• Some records
^^^^^^^^^^^^^^^^
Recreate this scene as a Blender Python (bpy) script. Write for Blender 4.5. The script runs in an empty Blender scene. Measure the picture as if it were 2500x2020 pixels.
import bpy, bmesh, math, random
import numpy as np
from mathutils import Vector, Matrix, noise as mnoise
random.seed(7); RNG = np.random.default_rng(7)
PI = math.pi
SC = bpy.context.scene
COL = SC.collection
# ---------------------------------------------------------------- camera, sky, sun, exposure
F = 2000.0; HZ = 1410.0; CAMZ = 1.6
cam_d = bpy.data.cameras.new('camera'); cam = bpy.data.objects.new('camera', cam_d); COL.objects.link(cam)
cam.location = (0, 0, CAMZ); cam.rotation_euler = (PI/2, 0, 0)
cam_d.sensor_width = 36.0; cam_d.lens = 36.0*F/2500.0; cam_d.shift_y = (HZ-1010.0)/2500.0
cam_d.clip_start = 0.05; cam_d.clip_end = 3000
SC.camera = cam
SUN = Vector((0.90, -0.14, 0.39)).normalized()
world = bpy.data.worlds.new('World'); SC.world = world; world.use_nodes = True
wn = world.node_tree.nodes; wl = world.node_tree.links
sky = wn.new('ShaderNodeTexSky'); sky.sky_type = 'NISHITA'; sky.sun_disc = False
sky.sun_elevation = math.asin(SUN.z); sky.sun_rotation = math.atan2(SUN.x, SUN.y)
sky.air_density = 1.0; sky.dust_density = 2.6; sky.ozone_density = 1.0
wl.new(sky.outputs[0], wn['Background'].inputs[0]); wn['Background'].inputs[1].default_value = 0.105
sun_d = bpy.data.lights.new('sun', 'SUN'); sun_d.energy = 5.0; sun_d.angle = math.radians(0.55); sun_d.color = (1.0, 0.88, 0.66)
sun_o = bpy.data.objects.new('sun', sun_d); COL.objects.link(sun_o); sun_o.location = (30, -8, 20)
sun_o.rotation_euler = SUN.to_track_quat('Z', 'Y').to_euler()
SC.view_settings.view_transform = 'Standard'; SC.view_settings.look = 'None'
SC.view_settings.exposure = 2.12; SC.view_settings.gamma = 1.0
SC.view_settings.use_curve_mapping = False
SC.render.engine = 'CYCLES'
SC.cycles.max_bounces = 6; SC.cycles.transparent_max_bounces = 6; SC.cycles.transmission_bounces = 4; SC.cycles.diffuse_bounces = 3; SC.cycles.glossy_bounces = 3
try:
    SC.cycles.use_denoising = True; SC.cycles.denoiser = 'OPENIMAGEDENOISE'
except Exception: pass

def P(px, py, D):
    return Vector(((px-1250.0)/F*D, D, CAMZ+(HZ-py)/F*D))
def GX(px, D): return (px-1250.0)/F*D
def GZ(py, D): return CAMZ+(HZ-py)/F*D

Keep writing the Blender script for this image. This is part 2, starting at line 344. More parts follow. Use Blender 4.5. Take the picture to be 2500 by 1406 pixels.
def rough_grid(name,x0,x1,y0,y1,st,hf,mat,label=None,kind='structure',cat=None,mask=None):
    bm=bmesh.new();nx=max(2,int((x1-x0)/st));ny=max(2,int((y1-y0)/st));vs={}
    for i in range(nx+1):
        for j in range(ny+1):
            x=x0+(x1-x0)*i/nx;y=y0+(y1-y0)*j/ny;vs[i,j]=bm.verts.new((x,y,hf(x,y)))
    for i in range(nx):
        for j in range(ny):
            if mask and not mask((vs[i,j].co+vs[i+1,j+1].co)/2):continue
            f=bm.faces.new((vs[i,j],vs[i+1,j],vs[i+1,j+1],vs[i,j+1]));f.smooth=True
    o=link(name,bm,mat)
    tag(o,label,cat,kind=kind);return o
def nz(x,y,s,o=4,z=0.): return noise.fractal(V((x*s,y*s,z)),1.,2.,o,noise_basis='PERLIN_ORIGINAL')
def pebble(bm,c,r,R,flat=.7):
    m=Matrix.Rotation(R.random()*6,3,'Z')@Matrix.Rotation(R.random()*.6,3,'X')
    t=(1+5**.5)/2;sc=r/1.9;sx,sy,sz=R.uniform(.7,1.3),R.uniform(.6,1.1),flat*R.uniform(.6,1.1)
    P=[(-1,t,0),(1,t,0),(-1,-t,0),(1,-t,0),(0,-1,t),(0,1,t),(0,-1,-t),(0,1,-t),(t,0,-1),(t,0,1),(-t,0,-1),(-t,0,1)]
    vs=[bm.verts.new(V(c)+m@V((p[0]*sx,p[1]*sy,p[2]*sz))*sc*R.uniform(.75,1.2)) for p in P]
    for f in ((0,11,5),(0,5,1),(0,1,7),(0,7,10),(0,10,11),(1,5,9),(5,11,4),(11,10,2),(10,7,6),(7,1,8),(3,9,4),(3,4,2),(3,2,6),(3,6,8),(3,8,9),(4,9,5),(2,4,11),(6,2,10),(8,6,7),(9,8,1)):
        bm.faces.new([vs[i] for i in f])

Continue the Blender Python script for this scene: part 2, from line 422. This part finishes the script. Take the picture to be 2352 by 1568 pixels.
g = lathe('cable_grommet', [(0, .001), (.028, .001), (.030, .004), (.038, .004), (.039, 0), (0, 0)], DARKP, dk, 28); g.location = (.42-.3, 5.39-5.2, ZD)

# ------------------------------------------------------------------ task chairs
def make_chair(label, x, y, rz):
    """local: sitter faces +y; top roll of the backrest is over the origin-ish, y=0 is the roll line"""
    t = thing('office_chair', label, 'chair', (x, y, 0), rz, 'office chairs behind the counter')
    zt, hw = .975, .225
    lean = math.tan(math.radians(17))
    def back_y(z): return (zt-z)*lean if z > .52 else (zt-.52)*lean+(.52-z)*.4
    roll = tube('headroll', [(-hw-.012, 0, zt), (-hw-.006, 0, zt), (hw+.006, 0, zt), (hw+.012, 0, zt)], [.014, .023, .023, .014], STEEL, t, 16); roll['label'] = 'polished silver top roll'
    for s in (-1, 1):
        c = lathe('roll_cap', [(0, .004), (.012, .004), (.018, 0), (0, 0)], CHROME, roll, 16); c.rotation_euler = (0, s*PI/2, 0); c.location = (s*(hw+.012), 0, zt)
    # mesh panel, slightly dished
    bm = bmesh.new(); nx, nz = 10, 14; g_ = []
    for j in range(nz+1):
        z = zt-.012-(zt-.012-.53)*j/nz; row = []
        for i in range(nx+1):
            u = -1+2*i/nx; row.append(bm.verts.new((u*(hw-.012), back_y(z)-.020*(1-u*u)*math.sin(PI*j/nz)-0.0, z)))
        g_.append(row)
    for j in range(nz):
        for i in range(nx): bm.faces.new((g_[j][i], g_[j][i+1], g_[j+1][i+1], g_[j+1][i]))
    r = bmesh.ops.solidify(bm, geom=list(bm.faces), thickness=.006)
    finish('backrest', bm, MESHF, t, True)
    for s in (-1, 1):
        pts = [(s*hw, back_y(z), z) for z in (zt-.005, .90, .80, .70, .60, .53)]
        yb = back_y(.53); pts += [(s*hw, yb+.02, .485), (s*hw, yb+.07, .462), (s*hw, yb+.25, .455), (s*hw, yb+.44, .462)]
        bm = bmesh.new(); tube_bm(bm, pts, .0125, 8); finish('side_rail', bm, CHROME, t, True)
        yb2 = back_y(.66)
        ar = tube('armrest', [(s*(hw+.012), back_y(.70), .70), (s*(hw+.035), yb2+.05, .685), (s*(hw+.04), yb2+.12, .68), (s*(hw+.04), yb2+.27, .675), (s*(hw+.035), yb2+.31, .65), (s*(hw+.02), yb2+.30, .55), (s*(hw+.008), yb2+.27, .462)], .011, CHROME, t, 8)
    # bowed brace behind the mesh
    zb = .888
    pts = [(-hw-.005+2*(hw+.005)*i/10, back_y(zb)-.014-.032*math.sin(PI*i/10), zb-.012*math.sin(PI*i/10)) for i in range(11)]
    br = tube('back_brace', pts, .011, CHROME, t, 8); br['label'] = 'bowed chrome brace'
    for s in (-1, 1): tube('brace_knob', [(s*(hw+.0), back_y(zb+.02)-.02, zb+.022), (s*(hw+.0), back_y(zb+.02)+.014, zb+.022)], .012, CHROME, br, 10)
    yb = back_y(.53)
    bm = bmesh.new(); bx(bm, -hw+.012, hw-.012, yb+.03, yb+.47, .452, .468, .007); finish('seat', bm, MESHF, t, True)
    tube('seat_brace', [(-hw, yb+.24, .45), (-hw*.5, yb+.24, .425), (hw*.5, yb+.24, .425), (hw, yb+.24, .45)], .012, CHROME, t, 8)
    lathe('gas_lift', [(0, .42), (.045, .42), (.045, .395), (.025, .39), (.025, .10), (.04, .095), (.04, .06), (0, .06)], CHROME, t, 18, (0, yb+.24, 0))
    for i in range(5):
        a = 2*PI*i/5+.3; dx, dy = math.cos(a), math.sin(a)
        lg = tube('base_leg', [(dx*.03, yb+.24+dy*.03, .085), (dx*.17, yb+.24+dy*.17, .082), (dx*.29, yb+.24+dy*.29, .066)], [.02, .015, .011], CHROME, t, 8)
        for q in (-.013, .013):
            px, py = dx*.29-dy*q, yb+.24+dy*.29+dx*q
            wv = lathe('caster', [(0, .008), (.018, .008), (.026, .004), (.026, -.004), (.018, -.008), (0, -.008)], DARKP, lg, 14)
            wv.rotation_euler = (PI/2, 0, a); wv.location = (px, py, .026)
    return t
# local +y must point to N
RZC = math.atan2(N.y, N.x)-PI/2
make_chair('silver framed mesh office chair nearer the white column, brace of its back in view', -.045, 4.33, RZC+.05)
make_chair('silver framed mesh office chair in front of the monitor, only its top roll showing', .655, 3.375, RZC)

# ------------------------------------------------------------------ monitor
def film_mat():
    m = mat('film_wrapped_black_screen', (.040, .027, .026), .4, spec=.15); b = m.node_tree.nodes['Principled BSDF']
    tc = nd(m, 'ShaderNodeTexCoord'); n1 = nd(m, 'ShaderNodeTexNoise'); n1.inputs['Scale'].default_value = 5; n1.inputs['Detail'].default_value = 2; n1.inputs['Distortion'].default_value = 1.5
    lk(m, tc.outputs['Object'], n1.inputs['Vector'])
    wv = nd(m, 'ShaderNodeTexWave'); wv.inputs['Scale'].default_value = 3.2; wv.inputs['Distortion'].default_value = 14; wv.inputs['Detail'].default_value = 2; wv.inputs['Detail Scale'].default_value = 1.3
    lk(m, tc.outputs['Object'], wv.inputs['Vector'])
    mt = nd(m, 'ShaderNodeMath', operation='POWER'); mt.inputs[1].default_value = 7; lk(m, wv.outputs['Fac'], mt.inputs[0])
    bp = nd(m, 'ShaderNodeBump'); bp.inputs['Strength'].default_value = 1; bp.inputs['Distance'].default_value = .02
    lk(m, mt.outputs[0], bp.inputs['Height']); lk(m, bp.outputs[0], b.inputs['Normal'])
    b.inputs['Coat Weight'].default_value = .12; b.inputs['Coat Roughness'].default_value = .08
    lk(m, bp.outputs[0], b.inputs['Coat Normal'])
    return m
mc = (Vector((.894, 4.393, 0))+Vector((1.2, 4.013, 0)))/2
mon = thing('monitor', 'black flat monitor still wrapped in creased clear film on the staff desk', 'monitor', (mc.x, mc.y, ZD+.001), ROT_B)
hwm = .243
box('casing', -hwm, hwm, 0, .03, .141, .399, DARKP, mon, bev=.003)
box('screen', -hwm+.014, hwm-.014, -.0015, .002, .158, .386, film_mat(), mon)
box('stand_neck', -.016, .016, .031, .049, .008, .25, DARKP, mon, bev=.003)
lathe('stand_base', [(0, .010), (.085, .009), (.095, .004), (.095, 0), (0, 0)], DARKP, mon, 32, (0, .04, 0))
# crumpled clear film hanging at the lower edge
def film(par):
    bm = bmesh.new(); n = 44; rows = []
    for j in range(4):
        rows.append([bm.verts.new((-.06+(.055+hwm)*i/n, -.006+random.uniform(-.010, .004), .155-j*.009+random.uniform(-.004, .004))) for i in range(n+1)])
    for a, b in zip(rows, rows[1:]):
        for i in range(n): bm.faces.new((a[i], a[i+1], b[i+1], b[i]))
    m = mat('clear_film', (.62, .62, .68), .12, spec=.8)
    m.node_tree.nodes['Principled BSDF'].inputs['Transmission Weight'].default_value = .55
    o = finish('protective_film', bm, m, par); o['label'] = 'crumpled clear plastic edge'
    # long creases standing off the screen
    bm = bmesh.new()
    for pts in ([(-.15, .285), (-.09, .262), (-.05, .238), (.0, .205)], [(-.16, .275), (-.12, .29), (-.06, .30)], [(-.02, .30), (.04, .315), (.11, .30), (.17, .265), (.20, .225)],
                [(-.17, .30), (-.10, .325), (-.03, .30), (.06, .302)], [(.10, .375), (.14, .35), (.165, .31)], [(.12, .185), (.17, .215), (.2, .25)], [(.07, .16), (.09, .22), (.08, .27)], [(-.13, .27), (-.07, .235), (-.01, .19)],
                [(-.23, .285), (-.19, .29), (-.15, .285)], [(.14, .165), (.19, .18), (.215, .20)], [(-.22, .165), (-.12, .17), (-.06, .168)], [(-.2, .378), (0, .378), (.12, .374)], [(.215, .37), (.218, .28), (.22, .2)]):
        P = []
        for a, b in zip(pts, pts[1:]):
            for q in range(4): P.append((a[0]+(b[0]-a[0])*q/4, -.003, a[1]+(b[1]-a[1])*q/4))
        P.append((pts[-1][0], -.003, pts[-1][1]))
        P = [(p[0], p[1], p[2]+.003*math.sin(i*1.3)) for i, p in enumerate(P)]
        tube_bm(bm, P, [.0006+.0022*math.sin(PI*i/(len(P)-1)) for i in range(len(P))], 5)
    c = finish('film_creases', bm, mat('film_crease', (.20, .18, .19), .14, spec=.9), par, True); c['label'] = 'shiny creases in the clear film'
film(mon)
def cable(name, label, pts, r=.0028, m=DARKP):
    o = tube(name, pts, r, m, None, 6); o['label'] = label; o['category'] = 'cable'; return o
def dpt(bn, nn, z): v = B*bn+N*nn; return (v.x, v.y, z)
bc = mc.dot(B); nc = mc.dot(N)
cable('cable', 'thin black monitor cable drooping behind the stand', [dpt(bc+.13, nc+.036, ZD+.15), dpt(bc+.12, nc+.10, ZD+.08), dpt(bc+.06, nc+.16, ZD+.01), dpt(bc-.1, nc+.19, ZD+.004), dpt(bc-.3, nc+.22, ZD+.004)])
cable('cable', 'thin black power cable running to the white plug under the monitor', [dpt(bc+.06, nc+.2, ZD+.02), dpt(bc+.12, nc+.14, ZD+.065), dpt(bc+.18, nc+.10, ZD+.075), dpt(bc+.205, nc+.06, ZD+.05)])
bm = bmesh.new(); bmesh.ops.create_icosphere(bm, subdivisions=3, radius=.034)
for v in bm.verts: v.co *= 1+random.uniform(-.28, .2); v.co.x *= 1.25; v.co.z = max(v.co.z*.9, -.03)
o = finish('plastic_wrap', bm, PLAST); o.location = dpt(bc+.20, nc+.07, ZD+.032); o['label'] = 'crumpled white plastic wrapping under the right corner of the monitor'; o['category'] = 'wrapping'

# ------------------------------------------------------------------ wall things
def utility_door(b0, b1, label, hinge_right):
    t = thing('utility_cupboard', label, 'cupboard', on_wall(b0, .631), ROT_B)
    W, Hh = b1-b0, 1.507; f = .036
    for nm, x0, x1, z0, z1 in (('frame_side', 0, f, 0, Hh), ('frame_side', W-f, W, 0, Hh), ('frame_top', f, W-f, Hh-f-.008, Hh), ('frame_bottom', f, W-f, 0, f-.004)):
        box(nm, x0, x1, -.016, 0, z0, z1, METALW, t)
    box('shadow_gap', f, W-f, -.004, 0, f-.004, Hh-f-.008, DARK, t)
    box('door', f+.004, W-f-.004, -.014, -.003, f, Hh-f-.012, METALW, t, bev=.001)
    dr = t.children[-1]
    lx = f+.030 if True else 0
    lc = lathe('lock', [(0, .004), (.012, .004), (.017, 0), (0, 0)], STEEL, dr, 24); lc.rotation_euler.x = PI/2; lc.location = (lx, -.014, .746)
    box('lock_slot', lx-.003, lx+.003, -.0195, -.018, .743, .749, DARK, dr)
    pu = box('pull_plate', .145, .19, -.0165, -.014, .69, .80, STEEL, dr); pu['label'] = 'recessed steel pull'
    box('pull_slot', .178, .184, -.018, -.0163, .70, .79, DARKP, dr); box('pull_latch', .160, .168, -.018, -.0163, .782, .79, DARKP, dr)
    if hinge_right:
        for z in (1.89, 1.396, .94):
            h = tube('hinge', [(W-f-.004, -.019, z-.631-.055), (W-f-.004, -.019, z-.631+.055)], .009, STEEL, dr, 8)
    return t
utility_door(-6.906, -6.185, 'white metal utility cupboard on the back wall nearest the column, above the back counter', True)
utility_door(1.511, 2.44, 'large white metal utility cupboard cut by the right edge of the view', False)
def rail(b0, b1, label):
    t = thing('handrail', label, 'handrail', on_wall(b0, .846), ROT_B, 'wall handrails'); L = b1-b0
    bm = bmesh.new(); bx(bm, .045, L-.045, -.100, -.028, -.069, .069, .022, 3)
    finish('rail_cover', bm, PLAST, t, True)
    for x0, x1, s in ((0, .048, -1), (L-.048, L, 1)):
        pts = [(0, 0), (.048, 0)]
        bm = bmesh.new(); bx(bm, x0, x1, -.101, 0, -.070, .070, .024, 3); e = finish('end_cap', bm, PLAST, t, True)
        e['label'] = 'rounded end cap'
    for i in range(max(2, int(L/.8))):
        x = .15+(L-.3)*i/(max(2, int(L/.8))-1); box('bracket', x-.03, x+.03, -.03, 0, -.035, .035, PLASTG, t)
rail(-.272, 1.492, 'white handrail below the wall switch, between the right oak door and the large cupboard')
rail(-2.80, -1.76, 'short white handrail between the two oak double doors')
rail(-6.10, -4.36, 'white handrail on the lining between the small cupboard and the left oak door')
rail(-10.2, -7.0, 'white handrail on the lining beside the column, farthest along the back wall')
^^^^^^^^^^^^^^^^
• WHAT IS EXPECTED
Your output shall consist solely of the lines from the line with "Continue the Blender" to the line with "(.42-.3, 5.39-5.2, ZD)", reproduced exactly, both ends included.

• OUTPUT FOR THIS EXERCISE
Continue the Blender Python script for this scene: part 2, from line 422. This part finishes the script. Take the picture to be 2352 by 1568 pixels.
g = lathe('cable_grommet', [(0, .001), (.028, .001), (.030, .004), (.038, .004), (.039, 0), (0, 0)], DARKP, dk, 28); g.location = (.42-.3, 5.39-5.2, ZD)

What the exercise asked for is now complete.